Fragility surrogate models for coastal bridges in hurricane prone zones

Abstract

Simply supported multi-span bridges, that comprise the majority of bridges along the US Gulf Coast, are susceptible to the deck unseating failure mode under extreme wave and surge conditions cause by hurricanes. This paper explores central issues for accurate and efficient vulnerability assessment of such bridges under hurricane loads, including the validity of alternative surrogate models for probabilistic performance prediction as well as the modeling uncertainty introduced by adopting simplified loading profiles in the vulnerability assessment. First, a fluid–structure interaction (FSI) model that is capable of capturing the unseating mode of failure is presented to evaluate bridge deck displacements for fragility assessment.
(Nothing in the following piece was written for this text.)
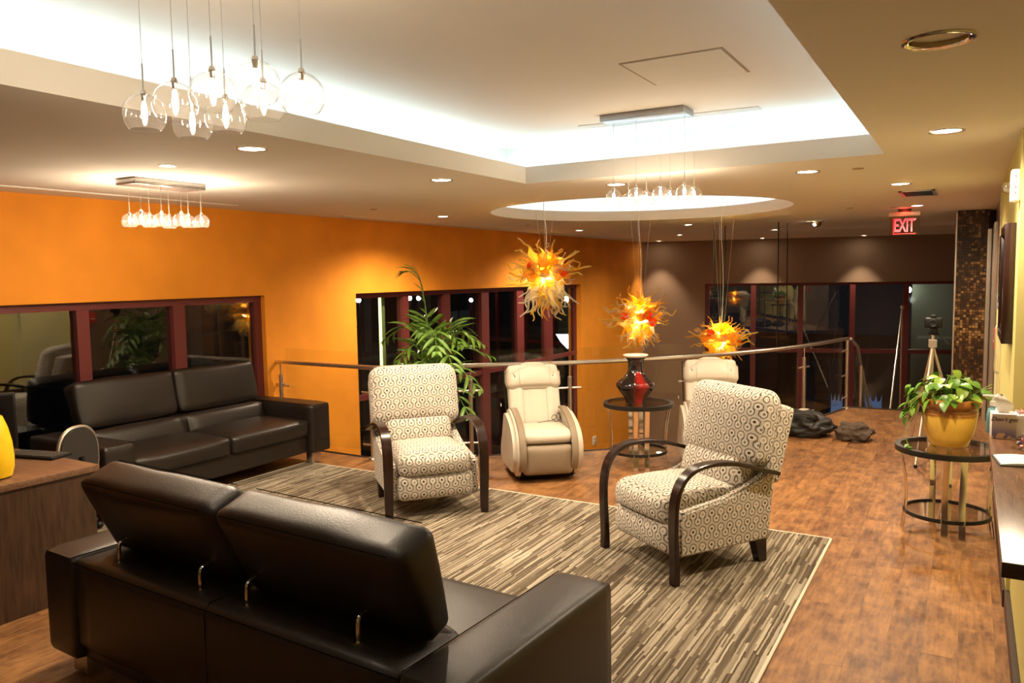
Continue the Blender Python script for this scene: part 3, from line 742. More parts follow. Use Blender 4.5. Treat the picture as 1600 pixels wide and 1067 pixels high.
# stair rail going down
t = thing('stair_rail', (-1.38, FL_END+.05, 0), 'steel stair handrail sloping down beyond the end post of the railing', 'railing')
bm = BM(); tube(bm, [(0, 0, .93), (.06, .25, .80), (.08, 3.2, -1.3)], .02, 10); ob('handrail', bm, M['steel'], t)
for y, z0 in ((.18, .55), (1.5, -.2)):
    bm = BM(); tube(bm, [(.12, y, z0-1.3), (.12, y, z0)], .018, 10); ob('post', bm, M['steel'], t)
bm = BM(); vs = [bm.verts.new(v) for v in ((.04, .25, .70), (.04, 3.2, -1.4), (.04, 3.2, -2.3), (.04, .25, -.2))]; bm.faces.new(vs)
r_ = bmesh.ops.extrude_face_region(bm, geom=list(bm.faces)); bmesh.ops.translate(bm, verts=[v for v in r_['geom'] if isinstance(v, bmesh.types.BMVert)], vec=(.012, 0, 0)); ob('glass_panel', bm, M['railglass'], t, smooth=0)
bm = BM()
for k in range(16): box(bm, (-1.38, FL_END+.02+k*.28, -(k+1)*.2), (-.2, FL_END+.02+(k+1)*.28, -(k+1)*.2+.04))
struct('trim_stair', bm, M['trimdark'], smooth=0)
# second stair rail on the right
t = thing('stair_rail', (-.55, FL_END+.1, 0), 'thin steel stair rail leaning up before the far windows, left of the tripod', 'railing')
a = at(1410, 480, 1, 14.0)-t.location; b = at(1391, 641, 1, 12.2)-t.location
bm = BM(); tube(bm, [tuple(b), tuple(a)], .014, 8); ob('handrail', bm, M['steel'], t)
bm = BM(); bmesh.ops.create_uvsphere(bm, u_segments=12, v_segments=8, radius=.03); ob('end_knob', bm, M['steel'], t, loc=tuple(a))
bm = BM(); tube(bm, [(a.x, a.y, a.z), (a.x, a.y, a.z-4)], .012, 8); ob('post', bm, M['steel'], t)
# black hanging rods in the stair hall
for i, (px, yb, y0, lab) in enumerate(((1115, 505, 12.0, 'left rod of the pair above the lowest chandelier'), (1132, 505, 12.3, 'right rod of the pair above the lowest chandelier'), (1214, 553, 12.0, 'left rod of the pair before the brown wall'), (1228, 553, 12.3, 'right rod of the pair before the brown wall'))):
    a = at(px, 352, 1, y0); b = at(px, yb, 1, y0); bm = BM(); tube(bm, [(0, 0, b.z-HC), (0, 0, 0)], .009, 6)
    tag(ob('hanging_rod', bm, M['blackmetal'], loc=(b.x, y0, HC)), 'thin black ceiling rod, '+lab, 'rod')

# ================================================================ RUG
bm = BM(); box(bm, (-5.72, 2.80, .001), (-.79, 5.63, .010)); rug = ob('striped_rug', bm, M['rug'], smooth=0)
tag(rug, 'large cream, tan and brown striated area rug under the seating group', 'rug')
bm = BM()
for a, b in (((-.79, 2.79), (-.773, 5.647)), ((-5.735, 5.63), (-.773, 5.647)), ((-5.735, 2.79), (-5.72, 5.647)), ((-5.735, 2.79), (-.773, 2.802))): box(bm, (a[0], a[1], .0005), (b[0], b[1], .012), .002)
tag(ob('binding', bm, M['rugedge'], rug), 'cream bound edge')

# ================================================================ SOFAS
def sofa(name, loc, rz, label, L=2.45, lean=.34):
    t = thing(name, loc, label, 'sofa', rz=rz); h = L/2; aw = .26; LM = M['leather']
    def seamline(parent, pts, r=.0018):
        b = BM(); tube(b, pts, r, 5); ob('piping', b, M['seam'], parent)
    for s in (-1, 1):
        bm = BM(); x0, x1 = sorted((s*h, s*(h-aw)))
        cushion(bm, (aw, 1.02, .49), .028, (.006, .004, .008), 8, (s*(h-aw/2), 0, .355)); a = ob('armrest', bm, LM, t, smooth=60)
        seamline(a, [(s*(h-.012), -.495, .585), (s*(h-.012), .495, .585)])
        seamline(a, [(s*(h-aw+.012), -.495, .597), (s*(h-aw+.012), .495, .597)])
    bm = BM(); cushion(bm, (L-2*aw-.004, .92, .20), .02, (0, .003, 0), 6, (0, .02, .215)); ob('base', bm, LM, t, smooth=60)
    w = (L-2*aw)/2
    bm = BM(); cushion(bm, (L-2*aw-.002, .36, .42), .035, (0, .006, .006), 8, (0, .33, .387)); bk = ob('back_frame', bm, LM, t, smooth=60)
    seamline(bk, [(-(L/2-aw), .507, .575), (L/2-aw, .507, .575)]); seamline(bk, [(0, .514, .13), (0, .515, .56), (0, .49, .60), (0, .18, .604)], .002)
    for s in (-1, 1):
        bm = BM(); cushion(bm, (w-.006, .72, .17), .045, (.0, .015, .018), 10, (s*w/2, -.135, .375), wob=.006, wsc=5, seed=s); sc = ob('seat_cushion', bm, LM, t, smooth=60)
        M4 = Tr(s*w/2, .20, .52) @ Rx(-.32)
        bm = BM(); cushion(bm, (w-.03, .14, .22), .05, (0, .02, .01), 8, M4=Tr(0, -.02, -.03) @ M4); ob('lumbar_cushion', bm, LM, t, smooth=60)
        # adjustable headrest on chrome posts, leaning back
        hw = w+.0; M4 = Tr(s*(hw/2+.002), .26, .63) @ Rx(-lean)
        bm = BM(); vs = cushion(bm, (hw-.012, .20, .40), .045, (.012, .018, .012), 12, (0, 0, .18), wob=.007, wsc=4, seed=s*3)
        for v in vs:                     # slimmer towards the lower edge
            k = max(0, min(1, (v.co.z+.02)/.37)); v.co.y *= .62+.38*k; v.co.x *= 1-.02*(1-k)
        bmesh.ops.transform(bm, matrix=M4, verts=bm.verts); hr = ob('headrest', bm, LM, t, smooth=60)
        for yy in (-.093, .096):
            P = [M4 @ Vector((x, yy, .372)) for x in (-hw/2+.06, -hw/4, 0, hw/4, hw/2-.06)]
            seamline(hr, [tuple(p) for p in P])
        for e in (-.30, .30):
            x = s*(hw/2-.05)+e*hw; bm = BM()
            tube(bm, spline([(x, .425, .600), (x, .425, .665), (x, .415, .688), (x, .375, .697), (x, .33, .70)], 4), .0085, 10)
            lathe(bm, [(.0, .604), (.018, .604), (.018, .598)], 16, c=(x, .425, 0)); ob('support_post', bm, M['chrome'], t)
    for sx_ in (-1, 1):
        for sy in (-1, 1):
            bm = BM(); box(bm, (sx_*(h-.14)-.06, sy*.40-.04, .001), (sx_*(h-.14)+.06, sy*.40+.04, .115), .004); ob('leg', bm, M['steel'], t)
    return t
sofa('leather_sofa', (-2.47, 2.41, .011), math.radians(177), 'black leather sofa in the foreground seen from behind, its headrests on chrome posts', 2.46)
sofa('leather_sofa', (-6.07, 4.62, .011), PI/2, 'black leather sofa against the orange wall under the maroon framed window', 2.40, .30)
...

Then, different statistical learning techniques are compared to develop surrogate models of bridge fragility using the FSI model in order to reduce the computational expense of developing fragility surfaces, or statements of failure probability conditioned on hazard intensity. Additionally, due to the intricacies in developing FSI models and their significant computational burden, the use of simplified wave load profiles are explored for probabilistic performance assessment. Specifically, a modified wave load model is presented that adjusts existing estimates of wave forces on bridge decks based on insights from the FSI model. Finally, surrogate models using the modified wave loads are compared with those based on FSI analysis to quantify any additional modeling uncertainty introduced and provide further guidance for fragility assessment of coastal bridges.